* _SOURCE DATA_:
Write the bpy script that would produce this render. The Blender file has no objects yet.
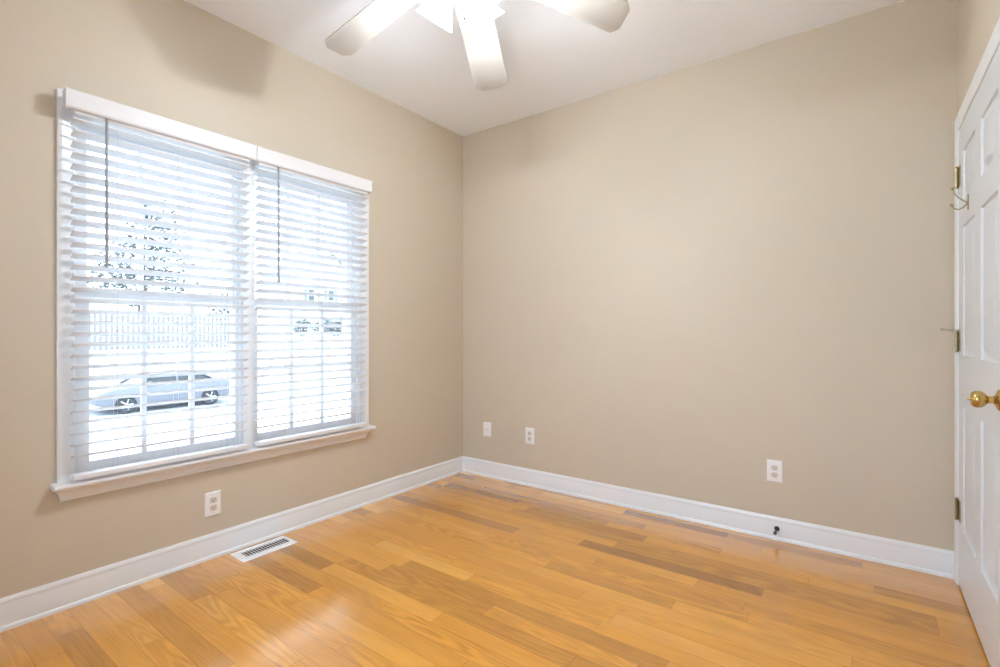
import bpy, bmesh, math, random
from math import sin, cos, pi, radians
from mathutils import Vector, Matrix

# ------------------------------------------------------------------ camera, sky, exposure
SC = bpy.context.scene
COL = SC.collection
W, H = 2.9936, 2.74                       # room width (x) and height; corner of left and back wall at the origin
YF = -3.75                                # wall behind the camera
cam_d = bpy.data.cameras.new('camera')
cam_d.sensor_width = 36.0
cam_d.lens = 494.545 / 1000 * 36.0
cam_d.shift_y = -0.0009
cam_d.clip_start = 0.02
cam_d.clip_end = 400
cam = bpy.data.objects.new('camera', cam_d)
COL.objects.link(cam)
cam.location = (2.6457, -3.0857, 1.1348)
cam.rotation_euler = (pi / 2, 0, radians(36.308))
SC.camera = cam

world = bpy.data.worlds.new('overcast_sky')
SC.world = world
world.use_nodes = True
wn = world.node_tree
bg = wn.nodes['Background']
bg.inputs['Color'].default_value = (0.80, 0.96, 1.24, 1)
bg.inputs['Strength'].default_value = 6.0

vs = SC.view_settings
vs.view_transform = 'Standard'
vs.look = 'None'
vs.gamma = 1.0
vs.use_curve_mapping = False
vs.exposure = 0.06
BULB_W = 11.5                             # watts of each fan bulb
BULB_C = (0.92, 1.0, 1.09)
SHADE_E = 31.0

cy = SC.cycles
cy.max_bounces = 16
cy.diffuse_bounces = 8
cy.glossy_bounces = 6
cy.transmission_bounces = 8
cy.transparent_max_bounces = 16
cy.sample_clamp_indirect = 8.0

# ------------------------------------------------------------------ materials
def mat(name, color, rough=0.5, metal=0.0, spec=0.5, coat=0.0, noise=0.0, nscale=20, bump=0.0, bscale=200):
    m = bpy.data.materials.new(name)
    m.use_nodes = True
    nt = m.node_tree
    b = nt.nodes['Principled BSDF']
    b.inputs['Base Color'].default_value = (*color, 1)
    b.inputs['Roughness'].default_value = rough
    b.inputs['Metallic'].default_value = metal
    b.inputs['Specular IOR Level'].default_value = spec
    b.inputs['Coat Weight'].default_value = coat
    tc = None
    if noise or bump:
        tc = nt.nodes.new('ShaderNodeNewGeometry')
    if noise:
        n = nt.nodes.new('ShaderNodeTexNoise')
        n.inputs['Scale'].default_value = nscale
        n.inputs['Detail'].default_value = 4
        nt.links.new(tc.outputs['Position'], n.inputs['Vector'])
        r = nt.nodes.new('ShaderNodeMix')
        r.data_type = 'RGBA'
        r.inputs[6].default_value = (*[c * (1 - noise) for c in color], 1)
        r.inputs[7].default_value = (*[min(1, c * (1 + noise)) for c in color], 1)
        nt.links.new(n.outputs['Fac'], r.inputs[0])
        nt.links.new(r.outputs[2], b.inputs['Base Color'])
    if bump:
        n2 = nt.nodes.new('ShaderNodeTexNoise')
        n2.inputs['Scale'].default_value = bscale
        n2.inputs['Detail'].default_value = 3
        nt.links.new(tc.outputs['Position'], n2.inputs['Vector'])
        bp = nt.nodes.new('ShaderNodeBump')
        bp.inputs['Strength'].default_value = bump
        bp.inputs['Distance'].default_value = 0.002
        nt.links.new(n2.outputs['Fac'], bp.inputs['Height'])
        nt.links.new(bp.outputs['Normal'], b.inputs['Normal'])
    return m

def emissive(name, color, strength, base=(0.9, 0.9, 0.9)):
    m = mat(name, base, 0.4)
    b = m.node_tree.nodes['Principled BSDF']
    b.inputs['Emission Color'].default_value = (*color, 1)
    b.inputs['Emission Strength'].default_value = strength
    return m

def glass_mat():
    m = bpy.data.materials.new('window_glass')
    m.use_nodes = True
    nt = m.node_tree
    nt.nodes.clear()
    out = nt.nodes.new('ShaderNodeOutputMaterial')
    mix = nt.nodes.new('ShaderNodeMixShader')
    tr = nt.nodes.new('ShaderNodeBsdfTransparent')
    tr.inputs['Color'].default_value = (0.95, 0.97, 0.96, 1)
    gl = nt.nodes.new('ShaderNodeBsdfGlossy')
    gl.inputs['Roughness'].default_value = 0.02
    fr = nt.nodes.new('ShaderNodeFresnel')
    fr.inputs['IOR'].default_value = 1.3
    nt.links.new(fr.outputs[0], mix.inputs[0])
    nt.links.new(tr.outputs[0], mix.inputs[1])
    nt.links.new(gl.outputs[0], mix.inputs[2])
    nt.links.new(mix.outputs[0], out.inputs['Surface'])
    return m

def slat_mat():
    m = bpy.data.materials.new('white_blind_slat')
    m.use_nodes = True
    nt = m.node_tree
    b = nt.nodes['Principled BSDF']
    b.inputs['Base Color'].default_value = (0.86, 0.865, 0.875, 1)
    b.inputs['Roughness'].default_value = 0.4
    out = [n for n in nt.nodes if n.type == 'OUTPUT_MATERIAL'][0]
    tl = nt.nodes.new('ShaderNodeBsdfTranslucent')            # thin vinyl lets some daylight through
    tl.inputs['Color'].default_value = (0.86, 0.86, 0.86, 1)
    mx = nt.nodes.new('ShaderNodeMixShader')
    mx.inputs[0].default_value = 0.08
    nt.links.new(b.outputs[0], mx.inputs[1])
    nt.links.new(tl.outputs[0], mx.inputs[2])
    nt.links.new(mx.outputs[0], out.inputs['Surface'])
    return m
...
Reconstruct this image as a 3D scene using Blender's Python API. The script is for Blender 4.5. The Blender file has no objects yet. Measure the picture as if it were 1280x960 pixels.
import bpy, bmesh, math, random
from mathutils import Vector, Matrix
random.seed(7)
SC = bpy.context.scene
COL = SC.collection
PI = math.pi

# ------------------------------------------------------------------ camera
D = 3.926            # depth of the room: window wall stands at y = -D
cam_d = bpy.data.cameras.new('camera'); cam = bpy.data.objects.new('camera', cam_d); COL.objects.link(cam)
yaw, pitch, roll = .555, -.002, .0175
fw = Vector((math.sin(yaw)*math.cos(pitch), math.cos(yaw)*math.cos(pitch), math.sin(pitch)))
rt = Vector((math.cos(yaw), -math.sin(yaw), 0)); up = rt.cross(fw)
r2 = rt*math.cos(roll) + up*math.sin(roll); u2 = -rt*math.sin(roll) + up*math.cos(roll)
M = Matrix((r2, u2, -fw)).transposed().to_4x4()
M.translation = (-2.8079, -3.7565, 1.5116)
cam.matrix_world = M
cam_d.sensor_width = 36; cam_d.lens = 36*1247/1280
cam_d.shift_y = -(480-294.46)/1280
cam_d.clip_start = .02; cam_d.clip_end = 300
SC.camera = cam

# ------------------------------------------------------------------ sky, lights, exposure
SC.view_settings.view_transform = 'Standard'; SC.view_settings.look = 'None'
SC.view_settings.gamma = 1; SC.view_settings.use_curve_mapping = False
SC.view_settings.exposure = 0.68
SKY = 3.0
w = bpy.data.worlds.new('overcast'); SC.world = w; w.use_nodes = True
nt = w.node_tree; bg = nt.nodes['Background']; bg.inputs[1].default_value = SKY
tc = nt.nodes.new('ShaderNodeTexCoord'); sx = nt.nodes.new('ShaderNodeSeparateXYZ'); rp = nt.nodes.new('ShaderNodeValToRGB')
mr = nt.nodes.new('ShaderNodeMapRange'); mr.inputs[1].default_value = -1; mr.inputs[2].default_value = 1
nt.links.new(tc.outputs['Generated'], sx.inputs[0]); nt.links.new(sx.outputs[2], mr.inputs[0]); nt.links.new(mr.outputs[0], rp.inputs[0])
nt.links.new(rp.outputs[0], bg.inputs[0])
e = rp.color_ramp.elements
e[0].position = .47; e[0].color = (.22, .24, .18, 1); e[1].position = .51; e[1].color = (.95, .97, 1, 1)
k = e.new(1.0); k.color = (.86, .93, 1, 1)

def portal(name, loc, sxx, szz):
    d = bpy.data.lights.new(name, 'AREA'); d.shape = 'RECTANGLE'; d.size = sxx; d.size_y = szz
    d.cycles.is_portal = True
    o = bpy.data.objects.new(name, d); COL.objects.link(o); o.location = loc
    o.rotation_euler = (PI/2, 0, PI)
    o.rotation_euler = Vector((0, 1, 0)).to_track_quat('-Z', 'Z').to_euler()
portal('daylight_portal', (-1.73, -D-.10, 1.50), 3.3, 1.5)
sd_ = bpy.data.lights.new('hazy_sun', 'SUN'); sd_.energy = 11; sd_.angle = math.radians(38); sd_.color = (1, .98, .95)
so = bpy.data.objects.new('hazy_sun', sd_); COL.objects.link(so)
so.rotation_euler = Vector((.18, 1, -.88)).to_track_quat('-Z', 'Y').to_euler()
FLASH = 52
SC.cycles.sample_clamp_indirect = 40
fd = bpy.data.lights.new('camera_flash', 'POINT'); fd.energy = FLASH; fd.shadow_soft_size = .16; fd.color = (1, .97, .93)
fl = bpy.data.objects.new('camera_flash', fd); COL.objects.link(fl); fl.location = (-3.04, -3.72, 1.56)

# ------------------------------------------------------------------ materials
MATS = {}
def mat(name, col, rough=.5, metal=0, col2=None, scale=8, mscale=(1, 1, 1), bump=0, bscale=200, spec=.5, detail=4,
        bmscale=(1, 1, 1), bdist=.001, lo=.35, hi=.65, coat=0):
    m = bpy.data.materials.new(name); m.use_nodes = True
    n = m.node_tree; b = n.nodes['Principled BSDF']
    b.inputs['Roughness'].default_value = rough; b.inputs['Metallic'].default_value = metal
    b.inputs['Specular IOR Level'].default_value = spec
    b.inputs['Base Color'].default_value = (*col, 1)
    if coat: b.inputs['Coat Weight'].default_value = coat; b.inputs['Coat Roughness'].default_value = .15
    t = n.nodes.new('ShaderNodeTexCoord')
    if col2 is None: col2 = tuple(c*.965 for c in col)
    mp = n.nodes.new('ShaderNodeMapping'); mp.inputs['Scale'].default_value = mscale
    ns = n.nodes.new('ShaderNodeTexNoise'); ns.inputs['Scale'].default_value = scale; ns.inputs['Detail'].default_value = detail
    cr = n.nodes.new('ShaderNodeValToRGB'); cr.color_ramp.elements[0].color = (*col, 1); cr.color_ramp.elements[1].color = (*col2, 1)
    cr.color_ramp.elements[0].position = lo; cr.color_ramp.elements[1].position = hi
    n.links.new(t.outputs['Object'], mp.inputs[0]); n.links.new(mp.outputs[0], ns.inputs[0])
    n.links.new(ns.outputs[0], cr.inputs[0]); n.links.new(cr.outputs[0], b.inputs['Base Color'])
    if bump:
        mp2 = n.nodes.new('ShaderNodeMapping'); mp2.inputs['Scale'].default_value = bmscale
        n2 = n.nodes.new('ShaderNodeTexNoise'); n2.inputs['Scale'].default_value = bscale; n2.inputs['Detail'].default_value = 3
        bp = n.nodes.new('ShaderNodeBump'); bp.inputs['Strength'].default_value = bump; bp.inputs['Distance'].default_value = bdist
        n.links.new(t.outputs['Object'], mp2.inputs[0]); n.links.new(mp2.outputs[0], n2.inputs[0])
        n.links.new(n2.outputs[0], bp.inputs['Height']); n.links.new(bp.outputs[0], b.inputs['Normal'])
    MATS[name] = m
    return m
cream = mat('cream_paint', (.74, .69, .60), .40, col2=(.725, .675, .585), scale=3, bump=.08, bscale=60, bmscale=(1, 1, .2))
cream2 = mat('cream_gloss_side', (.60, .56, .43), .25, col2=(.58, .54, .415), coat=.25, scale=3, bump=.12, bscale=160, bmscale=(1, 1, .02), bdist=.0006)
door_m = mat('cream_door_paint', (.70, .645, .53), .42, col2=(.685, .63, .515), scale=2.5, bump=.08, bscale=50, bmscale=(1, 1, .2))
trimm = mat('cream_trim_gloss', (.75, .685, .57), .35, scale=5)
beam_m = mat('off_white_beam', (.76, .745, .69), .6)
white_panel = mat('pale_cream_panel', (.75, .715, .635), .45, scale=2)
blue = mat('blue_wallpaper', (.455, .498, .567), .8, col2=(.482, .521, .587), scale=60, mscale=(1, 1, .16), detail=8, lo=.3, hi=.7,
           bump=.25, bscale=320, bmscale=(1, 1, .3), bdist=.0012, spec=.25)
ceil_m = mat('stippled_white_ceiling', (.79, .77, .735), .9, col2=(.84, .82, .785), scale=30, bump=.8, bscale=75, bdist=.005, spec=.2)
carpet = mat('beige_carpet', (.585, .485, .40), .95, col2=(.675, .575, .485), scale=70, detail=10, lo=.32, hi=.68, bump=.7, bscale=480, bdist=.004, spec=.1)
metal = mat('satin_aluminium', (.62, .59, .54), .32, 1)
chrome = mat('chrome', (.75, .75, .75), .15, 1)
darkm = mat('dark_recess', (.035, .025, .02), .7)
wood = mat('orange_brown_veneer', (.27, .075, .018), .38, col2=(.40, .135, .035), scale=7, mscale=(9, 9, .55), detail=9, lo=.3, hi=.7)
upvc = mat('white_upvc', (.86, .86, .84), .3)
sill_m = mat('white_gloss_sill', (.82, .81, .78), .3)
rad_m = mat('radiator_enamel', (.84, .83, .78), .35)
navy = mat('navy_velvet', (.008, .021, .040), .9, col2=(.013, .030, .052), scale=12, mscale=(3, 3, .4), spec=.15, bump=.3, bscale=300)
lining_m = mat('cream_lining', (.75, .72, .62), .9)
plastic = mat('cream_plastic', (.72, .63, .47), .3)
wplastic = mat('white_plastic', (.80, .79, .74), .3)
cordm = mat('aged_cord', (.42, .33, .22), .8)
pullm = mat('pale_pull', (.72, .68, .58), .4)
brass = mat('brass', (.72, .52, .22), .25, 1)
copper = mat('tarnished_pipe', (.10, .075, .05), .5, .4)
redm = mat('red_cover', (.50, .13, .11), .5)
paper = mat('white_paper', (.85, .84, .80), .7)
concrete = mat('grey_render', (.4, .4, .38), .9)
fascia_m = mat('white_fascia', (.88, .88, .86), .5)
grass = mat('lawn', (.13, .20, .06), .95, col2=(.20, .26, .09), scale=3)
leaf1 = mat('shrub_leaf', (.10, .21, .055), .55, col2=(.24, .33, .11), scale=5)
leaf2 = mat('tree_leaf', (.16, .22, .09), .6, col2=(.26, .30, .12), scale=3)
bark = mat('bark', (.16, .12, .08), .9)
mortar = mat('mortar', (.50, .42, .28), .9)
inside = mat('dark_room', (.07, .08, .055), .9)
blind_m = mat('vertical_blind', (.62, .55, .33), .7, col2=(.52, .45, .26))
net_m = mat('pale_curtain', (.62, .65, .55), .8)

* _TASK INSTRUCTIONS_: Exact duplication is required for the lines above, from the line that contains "Reconstruct this image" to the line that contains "PI = math.pi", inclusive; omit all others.

* _TASK ANSWER_:
Reconstruct this image as a 3D scene using Blender's Python API. The script is for Blender 4.5. The Blender file has no objects yet. Measure the picture as if it were 1280x960 pixels.
import bpy, bmesh, math, random
from mathutils import Vector, Matrix
random.seed(7)
SC = bpy.context.scene
COL = SC.collection
PI = math.pi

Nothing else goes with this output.